O primeiro passo para manejar bem um conflito é a percepção de que ele pode trazer mudanças positivas tanto para os individuos, quanto para as organizações de tal forma a transformar o sentimento sobre o mesmo, explorando o que ele pode agregar às partes envolvidas. Ao mediador/conciliador cabe inicialmente auxiliar as partes a entenderem que possuem um conflito que deve ser resolvido, aceitarem que o ponto de vista de cada um pode estar incompleto e distorcido, relembrarem que é necessário ouvir e tentar entender o ponto de vista do outro (ou empresa) e respeitar suas necessidades e problemas para conjuntamente encontrarem a melhor e mais viável solução.
A audiência inicial realizada no processo do trabalho e a audência conciliatória realizada no processo civil, podem ser mais, ou menos, útil dependendo da forma em que for conduzida e da capacidade do conciliador de tranformar o espírito da litigação em espirito conciliatório, para isto é necessária a mudança de algumas práticas e dogmas incrustados no espirito da litigação. A primeira é a criação de um ambiente de diálogo, onde não só o juiz e os advogados se manifestem, mas haja um convite às partes para expressarem suas razões relativas ao conflito sem medo ou receio de entregar o "jogo". Saliente-se que este diálogo exige a simplificação da linguagem, dentro da esteira já defendida pela Associação dos Magistrados Brasileiros. Outra prática que deve ser mudada é o medo de entrar no mérito sob suspeita de pré-julgamento, a mediação conciliatória, quer dizer, mediação em juízo, deve ser feita à sombra da lei e da jurisprudência, as partes podem conversar sobre o mérito e as perspectivas de sucesso para decidirem sobre suas propostas sem a necessidade do juiz mediador emitir seu Juízo.

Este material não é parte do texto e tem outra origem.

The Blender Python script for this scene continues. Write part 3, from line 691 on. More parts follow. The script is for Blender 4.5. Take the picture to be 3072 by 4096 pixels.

O papel do conciliador deve ser,
inicialmente, o de criar uma atmosfera de diálogo,
onde as partes se sintam em equilibrio e livres para
discutir o conflito a ponto de analizá-lo
reciprocamente sob a perspectiva do outro e criarem as
possíveis soluções, ainda que sob a perspectiva de um
julgamento futuro pelo judiciário e com as informações
necessárias sobre a duração do rito processual e seus
recursos. A demora processual não deve ser um meio de
pressão para se obter o acordo, mas as partes deverm
ter consciência de todas as opções e caminhos que
dispõem diante da lide, para que assim possam tomar as
próprias decisões. O Conciliador deve abster-se
momentaneamente de expressar seu valores e convicções
para ouvir e adentrar ao universo das partes,
auxiliando-as na percepção do que elas entendem como
melhor para elas e qual o caminho para alcançar. A
posição do Juiz/conciliador deve ser a de permitir que
primeiramente as partes explorem as possíveis
soluções, podendo até formular sua proposta, mas no
momento certo, ou seja após o debate entre estas, já
que a proposta do Juiz, tanto pode ajudar, como
dificultar a conciliação e o consequente acordo.
O treinamento aliado à prática mostrará ao
conciliador a amplitude de um mundo inexplorado dentro
deste universo e a importância de seu poder que pode
ser dirigido a desenvolver o poder das partes de
solucionarem seus próprios conflitos de forma eficaz
com o auxílio e orientação do Estado conciliador. A
forma de lidar com o conflito pode ser chamada de
gerenciamento e os métodos deste gerenciamento em
equilíbrio pode levar a resultados surpreendentes como
a desistência da ação, a alteração do pedido, a
formulação de caminhos gradativos para a solução, o
entabulamento de acordo, etc., fazendo emergir o
verdadeiro conflito e melhor solução. A mediação
conciliatória, permite em vários casos, que as partes
encontrem prestação jurisdicional através da
construção da resposta ao conflito, sem abrir mão de
suas pretensões, inicialmente opostas, mas construindo
um caminho mais satisfatório do que suas pretensões
iniciais.
Existem várias formas de prestação jurisdicional e o Judiciário pode abranger várias delas, existem lides que devem ser julgadas e existem outras que o julgamento não soluciona, pode até aumentar o conflito, nestas, o Judiciário deve agir como Mediador e educador ajudando os indíviduos a serem cada vez mais capazes e independentes, inclusive no que concerne a seus próprios conflitos. O ambiente processual pode ser um espaço de atuação das partes, sob o comando do Juiz, que mantém o controle da legalidade e o poder da execução, para a busca, não só da solução da lide e efetividade do processo, mas da transformação do conflito em atributo de transformação social.